そのため、一概にAIによる自動化を喜べるわけではない。ただ、最終的にみると生活水準を上げているため、そこに達するまでの間の職を失った人々をどのように守るか、そしてその人々が織りなすポピュリズムを防ぐかを考えなければならない。
生涯勉強あるのみ…
Posted by ブクログ
AIに代表されるテクノロジーは生産性の向上により人間を不要な労働から救う救世主なのか、それとも低付加価値の労働者の仕事を奪うことで失業率を押し上げる悪魔なのか。論争が尽きぬこの議論に対して、主に産業革命以降のテクノロジーの歴史を紐解くアプローチを取ったのが本書である。
本書では、産業革命以降、労働生産性を向上させたテクノロジーを2つに分解する。1つは”労働補完型”であり、こちらは労働者を存在とするがその労働をより簡易にできるようにし、労働者自身の安全性向上というメリットももたらす。もう1つは”労働置換型”であり、こちらは労働自体をテクノロジーが自動化することで不要としてしまうタイプであり、産業革命期のラッダイト運動の対象となったのもこちらである。
よって、テクノロジーが労働に与える影響を考えるためにはそのテクノロジーがどちらに該当するものなのかを見極める必要がある。
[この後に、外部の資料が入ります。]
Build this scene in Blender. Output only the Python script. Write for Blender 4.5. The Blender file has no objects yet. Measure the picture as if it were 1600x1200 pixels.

”労働置換型”のテクノロジーの場合、歴史を紐解けばそこには必ず不要とされて職を喪失した労働者の存在がある。もっとも様々なテクノロジーによって失業した労働者のデータを追って見れば、年齢が若いなど再学習のチャンスがある労働者は再雇用に成功するものの、そうでない人間にとっては失業が長く続くというのが一般的な傾向である。
結論はシンプルであるが、テクノロジーを巡る長い歴史を押えた上での議論ができる良書。